Il y a un enseignement de Mandela, et ce n'est évidemment pas celui dont les cent chefs d'Etat et de gouvernements réunis avant-hier ont empli leurs discours. Cet enseignement est celui-ci : contre toute proclamation d’unification du monde, toute illusion de finitude de l’histoire, tout irénisme, le mouvement révolutionnaire (au sens le plus large que nous puissions donner à ce terme, qui n'exclut nullement l'usage du réformisme) dispose d’une force dont il ne fait guère usage : on ne donnait pas cher de la capacité des fondateurs de l'ANC de renverser le régime de l'apartheid... Mais de tous les échecs d'un mouvement révolutionnaires, de toutes ses impasses, de toutes ses défaites et de toutes ses trahisons naît une richesse théorique et pratique dont il ne tient qu’aux révolutionnaire de faire usage. La première de leurs tâches est de se redonner confiance en leur propre force, en leurs propres capacités. Il n’est pour ce faire aucun moyen qui soit à mépriser -pour autant bien sûr qu’il ne soit pas contradictoire de ses buts, et aucune individualité à ignorer -pour peu, bien sûr, qu’elle soit capable d’actes pratiquement révolutionnaires, c’est-à-dire d’actes du refus du monde tel qu’il est, et de proclamation du monde tel qu’il doit être -du tract à l’émeute, de la lutte armée à la lutte syndicale,  de la reprise individuelle à la création artistique à l’agitation syndicale. La subversion ne connaît pas de frontières disciplinaires, thématiques: elle peut se servir de tout, et de tout faire une arme. C'est que que fit l'ANC.  Il importe de se souvenir qu’elle n’a cessé, au long de son histoire, d'accumuler son propre capital d’expérience et d’invention théorique. Et celui de l'ANC est considérable, quoi qu'il en reste apparemment aujourd'hui, dans la réalité d'une Afrique du Sud débarrassée de l'apartheid, mais pas de l'exploitation, ni de la misère, ni de l'oppression, ni des contradictions entre ses populations, ni de l'inégalité des conditions de vie des « noirs » et des « blancs » .

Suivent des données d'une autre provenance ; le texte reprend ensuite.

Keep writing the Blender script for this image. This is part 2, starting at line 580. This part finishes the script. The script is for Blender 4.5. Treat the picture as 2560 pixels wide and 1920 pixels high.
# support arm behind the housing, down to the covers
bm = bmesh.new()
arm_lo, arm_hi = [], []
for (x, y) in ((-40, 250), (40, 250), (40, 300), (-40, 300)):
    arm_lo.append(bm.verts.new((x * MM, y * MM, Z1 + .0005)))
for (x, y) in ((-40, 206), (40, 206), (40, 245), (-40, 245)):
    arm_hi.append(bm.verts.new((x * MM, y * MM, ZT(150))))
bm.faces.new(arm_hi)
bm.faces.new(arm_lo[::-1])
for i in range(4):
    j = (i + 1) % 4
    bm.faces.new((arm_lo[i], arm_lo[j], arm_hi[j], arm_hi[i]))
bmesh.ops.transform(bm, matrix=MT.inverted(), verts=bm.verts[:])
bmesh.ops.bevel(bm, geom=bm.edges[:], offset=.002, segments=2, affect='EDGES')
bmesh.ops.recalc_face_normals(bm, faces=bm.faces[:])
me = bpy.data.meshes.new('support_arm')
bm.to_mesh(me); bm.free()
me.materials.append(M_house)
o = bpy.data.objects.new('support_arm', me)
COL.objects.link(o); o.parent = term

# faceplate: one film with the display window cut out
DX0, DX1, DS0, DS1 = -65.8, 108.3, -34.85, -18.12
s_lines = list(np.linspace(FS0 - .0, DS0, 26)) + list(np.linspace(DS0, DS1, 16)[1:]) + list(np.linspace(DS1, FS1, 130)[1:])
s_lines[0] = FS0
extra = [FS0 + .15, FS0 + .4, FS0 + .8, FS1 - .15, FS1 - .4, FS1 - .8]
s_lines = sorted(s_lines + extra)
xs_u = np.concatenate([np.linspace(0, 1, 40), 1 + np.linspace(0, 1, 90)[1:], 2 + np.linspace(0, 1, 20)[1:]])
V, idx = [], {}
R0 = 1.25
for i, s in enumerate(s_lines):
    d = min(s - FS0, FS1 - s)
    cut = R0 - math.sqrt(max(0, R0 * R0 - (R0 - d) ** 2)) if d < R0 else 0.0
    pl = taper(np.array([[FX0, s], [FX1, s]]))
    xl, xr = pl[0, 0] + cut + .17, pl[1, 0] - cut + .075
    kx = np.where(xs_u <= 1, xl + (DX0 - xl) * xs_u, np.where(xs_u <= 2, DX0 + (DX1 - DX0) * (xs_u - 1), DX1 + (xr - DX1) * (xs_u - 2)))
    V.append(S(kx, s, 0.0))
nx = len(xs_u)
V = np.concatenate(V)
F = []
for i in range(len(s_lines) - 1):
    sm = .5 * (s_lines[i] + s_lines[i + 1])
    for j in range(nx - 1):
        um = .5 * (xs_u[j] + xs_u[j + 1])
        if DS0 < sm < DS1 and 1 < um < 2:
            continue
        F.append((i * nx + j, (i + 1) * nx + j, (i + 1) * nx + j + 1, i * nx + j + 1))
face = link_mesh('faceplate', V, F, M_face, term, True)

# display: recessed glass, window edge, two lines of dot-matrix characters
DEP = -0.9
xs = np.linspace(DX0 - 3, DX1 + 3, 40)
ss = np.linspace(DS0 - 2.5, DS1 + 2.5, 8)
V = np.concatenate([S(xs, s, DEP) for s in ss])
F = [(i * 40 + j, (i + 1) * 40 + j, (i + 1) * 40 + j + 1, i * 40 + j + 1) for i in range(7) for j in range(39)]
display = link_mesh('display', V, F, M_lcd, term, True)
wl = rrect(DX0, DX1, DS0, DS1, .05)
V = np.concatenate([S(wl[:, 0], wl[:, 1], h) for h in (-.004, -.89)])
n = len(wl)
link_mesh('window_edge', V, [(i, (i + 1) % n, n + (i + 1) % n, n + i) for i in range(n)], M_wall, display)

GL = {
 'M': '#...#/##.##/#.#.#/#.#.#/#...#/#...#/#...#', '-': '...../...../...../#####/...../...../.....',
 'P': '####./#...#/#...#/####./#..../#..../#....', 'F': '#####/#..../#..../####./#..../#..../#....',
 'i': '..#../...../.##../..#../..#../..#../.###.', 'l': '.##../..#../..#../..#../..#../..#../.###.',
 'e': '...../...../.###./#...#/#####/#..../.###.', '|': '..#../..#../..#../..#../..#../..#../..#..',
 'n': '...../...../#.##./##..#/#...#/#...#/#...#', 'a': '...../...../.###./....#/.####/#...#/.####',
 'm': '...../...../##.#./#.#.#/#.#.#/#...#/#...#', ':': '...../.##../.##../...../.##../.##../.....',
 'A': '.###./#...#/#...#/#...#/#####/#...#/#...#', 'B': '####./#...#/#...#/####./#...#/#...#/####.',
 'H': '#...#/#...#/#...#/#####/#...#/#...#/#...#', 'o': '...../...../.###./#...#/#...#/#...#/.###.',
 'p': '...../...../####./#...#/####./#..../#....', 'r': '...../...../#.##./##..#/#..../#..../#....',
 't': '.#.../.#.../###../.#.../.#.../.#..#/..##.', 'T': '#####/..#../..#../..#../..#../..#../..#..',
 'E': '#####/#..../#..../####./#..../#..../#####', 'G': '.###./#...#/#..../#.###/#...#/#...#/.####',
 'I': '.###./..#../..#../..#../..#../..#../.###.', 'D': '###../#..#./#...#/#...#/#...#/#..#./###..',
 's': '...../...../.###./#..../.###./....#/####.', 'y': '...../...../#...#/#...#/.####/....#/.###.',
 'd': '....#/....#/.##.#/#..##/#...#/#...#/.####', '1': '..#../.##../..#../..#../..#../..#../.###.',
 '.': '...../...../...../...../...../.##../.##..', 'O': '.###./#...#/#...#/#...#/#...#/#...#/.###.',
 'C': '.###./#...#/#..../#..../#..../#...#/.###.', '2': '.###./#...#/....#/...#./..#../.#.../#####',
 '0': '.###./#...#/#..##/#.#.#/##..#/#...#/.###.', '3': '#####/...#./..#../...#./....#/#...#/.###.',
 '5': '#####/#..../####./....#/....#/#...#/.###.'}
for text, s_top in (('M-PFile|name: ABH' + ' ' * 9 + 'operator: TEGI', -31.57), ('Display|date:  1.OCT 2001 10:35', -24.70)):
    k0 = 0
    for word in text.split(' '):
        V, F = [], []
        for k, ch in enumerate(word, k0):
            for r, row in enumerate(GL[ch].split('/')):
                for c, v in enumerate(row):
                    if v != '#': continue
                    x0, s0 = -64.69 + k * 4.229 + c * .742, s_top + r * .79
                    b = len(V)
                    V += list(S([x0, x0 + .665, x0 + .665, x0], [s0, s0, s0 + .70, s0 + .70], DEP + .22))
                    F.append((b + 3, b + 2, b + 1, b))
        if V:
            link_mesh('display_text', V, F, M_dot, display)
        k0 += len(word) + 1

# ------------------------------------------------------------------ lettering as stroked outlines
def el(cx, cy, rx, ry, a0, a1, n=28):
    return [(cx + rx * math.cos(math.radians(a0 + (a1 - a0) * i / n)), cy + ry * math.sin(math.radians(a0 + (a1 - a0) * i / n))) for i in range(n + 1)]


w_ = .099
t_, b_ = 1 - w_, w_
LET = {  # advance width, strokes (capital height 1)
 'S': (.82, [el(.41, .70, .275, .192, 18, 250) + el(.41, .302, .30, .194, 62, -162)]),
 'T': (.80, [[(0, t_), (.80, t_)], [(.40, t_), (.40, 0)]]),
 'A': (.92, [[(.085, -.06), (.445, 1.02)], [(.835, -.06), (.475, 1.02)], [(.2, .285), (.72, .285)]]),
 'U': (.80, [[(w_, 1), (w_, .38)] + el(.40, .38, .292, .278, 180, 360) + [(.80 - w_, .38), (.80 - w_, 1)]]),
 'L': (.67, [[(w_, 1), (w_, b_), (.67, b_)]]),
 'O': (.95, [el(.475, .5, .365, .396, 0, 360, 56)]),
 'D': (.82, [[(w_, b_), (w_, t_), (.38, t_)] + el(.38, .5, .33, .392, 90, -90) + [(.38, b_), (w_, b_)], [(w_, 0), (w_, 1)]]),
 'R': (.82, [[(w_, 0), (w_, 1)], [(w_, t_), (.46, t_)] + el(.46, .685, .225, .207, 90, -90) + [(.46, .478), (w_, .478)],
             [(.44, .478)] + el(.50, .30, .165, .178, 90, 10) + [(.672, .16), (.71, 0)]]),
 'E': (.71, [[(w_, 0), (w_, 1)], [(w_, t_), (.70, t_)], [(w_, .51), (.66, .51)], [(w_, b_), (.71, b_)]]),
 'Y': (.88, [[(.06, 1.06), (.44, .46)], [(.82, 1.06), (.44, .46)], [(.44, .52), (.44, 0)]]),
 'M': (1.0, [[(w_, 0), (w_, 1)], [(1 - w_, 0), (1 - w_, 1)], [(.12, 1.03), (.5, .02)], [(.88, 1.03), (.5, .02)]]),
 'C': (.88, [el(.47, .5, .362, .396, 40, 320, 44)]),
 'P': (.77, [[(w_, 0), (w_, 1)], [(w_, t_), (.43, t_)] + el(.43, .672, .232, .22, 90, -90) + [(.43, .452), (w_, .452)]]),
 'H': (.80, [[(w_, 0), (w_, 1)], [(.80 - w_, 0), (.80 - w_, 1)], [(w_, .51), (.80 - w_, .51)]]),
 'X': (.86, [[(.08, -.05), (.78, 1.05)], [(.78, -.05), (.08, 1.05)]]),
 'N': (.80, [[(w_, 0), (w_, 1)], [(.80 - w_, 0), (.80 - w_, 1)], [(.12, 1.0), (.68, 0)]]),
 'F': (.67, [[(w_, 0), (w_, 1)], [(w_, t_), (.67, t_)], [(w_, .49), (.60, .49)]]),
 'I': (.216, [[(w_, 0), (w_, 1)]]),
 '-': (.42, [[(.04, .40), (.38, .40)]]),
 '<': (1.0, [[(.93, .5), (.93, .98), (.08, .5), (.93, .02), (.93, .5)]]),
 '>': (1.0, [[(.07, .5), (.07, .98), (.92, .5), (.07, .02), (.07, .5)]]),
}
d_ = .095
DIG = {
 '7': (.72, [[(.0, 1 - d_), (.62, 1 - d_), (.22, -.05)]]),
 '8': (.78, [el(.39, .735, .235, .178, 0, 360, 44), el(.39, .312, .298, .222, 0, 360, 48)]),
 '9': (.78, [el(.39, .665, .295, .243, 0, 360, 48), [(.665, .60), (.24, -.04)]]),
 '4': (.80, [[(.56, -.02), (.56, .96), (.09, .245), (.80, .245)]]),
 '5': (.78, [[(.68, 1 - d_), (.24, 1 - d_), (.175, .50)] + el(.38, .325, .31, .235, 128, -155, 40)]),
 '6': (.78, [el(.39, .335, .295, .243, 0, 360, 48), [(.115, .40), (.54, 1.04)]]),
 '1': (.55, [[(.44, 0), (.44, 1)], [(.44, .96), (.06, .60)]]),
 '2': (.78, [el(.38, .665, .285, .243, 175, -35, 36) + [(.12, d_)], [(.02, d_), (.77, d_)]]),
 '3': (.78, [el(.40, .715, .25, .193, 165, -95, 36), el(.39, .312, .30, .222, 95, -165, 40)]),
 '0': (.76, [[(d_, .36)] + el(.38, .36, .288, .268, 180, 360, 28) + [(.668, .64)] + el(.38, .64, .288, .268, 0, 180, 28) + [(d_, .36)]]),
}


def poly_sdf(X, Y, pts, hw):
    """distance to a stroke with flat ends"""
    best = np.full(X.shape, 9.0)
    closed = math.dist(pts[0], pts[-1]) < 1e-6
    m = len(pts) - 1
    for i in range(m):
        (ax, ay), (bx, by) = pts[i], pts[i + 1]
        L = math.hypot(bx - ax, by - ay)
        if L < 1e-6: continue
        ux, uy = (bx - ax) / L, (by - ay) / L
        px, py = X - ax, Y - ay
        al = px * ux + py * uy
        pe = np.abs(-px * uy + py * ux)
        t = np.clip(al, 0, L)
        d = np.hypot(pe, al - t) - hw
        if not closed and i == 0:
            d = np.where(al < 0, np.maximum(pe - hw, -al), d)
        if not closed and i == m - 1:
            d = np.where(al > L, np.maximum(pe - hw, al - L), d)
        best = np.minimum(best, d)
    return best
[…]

De quoi Mandela fut-il le nom ? D'un refus irréductible d'accepter l'ordre social et politique régnant. De quoi ses héritiers au pouvoir aujourd'hui sont-ils le nom ? de la dissolution de ce refus dans l'exercice du pouvoir d'Etat, calibré à la volonté de le garder. «  Il y a trop de dirigeants qui se disent solidaires du combat de Mandela pour la liberté, mais ne tolèrent pas l'opposition de leur propre peuple », a déclaré Barack Obama, dans un discours très applaudi par une foule qui avait auparavant applaudi l'arrivée de Robert Mugabe à qui la phrase d'Obama pouvait aller comme un gant. Mais Obama lui-même n'est-il pas, si héritier de Mandela qu'il se proclame, l'héritier aussi de ses prédécesseurs et des politiques américaines de soutien au régime de l'apartheid, et de définition de Mandela comme «  terroriste »  ?

Pour tout potentat, un bon révolutionnaire est un révolutionnaire mort : 100 chefs d'Etat et de gouvernement ont pu rendre hommage à Nelson Mandela.  Puis reprendre le cours normal de leur gouvernance : qu'un autre Mandela, ou même qu'un opposant n'ayant rien de sa stature, de son courage, de son endurance, s'avise, dans leur pays ou dans un autre sur lequel leur pays entend imposer sa politique,  de se dresser contre eux et de dénoncer leur régime, cet opposant vérifiera vite que la sincérité de l'hommage à Madiba ne se mesure pas plus aux discours tenus que celle du chagrin d'un crocodile à ses pleurs.